Crashing the Power Party: HR's 3-Step Strategy for Playing on the Leadership Team

With all the attention paid to strategic and organizational planning and process redesign, one would think that the question of how the human resources function fits into the organization would be more than an afterthought. Much too frequently, HR is left out of the central planning process. Its role is determined by others; its integration within the organization is carried out by others - while HR hangs about, nervously awaiting its fate in the new scheme of things.

Why, despite some happy exceptions, is HR not involved in defining organizational strategy? Because:

  1. HR has been increasingly fragmented into technical niches. It is not viewed, by itself or others, as a cohesive group whose member-ship includes 'big picture' decision-makers
  2. HR practitioners are too often associated with the very bureaucracy that organizations are trying to cut through, if not out
  3. Top management commonly views organization as structure and process, devoid of human dynamics.

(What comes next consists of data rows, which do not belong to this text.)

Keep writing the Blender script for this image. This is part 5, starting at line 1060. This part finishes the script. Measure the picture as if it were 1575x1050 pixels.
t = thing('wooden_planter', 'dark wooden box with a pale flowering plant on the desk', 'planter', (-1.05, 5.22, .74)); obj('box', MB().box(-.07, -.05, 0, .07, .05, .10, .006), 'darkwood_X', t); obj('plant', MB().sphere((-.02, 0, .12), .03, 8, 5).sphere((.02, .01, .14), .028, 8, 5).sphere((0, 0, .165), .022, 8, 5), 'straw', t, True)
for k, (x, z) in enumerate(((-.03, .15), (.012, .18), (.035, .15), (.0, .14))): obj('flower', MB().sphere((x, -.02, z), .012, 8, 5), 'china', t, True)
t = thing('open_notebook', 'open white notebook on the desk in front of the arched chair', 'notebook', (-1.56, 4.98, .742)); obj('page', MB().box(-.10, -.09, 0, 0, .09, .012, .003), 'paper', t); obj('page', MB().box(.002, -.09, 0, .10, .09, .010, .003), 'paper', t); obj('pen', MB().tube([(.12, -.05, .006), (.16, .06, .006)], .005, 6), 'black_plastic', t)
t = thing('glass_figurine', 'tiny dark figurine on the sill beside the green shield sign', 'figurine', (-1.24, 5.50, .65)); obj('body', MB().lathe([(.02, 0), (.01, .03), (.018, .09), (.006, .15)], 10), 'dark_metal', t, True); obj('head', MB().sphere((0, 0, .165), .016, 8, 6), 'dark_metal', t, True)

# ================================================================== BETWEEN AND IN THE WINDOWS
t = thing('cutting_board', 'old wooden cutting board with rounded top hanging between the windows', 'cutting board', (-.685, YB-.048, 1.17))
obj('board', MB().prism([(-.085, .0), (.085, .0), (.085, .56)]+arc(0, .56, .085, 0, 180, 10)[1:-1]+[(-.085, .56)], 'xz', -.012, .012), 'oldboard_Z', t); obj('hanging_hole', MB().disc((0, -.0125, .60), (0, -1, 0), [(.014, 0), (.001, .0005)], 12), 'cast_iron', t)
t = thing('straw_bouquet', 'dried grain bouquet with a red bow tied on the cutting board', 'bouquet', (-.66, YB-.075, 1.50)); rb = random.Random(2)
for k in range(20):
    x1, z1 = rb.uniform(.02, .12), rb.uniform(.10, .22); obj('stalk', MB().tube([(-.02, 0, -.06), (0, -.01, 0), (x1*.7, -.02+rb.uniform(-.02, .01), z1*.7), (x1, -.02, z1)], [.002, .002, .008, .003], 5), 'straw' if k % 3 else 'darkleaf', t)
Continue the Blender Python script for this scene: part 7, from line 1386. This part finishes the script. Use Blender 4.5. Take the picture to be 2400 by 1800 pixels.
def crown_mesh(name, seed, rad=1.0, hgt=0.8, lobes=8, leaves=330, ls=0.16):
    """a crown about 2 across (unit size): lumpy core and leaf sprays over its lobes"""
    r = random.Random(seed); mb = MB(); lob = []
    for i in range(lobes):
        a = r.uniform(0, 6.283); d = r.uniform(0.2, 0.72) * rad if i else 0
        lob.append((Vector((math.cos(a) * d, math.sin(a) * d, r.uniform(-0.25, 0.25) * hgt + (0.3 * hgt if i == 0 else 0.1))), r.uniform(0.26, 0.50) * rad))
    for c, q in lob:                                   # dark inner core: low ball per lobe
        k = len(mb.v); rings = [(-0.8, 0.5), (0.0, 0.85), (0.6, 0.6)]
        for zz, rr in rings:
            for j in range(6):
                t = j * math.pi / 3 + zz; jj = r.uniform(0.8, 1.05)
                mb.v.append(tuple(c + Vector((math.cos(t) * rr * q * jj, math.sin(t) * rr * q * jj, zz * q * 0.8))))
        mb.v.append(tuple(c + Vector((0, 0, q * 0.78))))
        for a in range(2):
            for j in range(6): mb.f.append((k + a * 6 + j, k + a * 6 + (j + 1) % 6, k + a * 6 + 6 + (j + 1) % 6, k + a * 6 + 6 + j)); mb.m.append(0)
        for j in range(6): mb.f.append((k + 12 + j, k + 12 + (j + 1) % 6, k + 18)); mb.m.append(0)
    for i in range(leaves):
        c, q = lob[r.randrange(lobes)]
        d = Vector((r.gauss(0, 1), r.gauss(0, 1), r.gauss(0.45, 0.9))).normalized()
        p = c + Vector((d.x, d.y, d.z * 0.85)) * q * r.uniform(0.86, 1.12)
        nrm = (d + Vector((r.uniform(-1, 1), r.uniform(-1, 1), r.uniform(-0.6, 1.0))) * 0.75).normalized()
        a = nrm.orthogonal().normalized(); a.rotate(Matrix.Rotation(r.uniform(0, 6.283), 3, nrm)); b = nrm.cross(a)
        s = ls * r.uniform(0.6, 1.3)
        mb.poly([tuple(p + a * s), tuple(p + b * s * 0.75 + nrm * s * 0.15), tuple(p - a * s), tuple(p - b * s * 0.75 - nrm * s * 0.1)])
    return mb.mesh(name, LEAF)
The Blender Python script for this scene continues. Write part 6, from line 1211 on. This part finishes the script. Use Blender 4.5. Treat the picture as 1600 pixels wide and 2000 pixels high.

Consequently, HR, and the people it represents, get short shrift. Incredibly, and increasingly, organizations are reengineering themselves without considering their human components. People are fit in after the fact. Empowerment aside, this de-emphasis on human resources may well turn out to be an organizational Achilles heel.

If this is to change, three things must happen:

  • Top decision-makers must recognize that organizations are human phenomena. As such, they must be designed/engineered with the direct involvement of human resource executives.
  • HR professionals must become more knowledgeable about the process of organizational transformation, within the context of business strategy and tactics.
  • HR professionals must pro actively define and shape their own function within the organization (however decentralized, outsourced or disbursed to empowered general managers).

All of this calls for creative thinking. We suggest you begin by opening your mind to all of the ways that HR can serve organizations of the future. A good way to begin is to conduct off-site brainstorming meetings, complemented by creative internal surveying - formal and informal. Be sure to involve individuals from other organizational areas.

When you have your answers, take action. But remember: newly emerging organizational patterns are fluid. Today's answers may be tomorrow's mistakes. Continue the process of examining your role (generalist, specialist, consultant or guru) within the context of your own organization.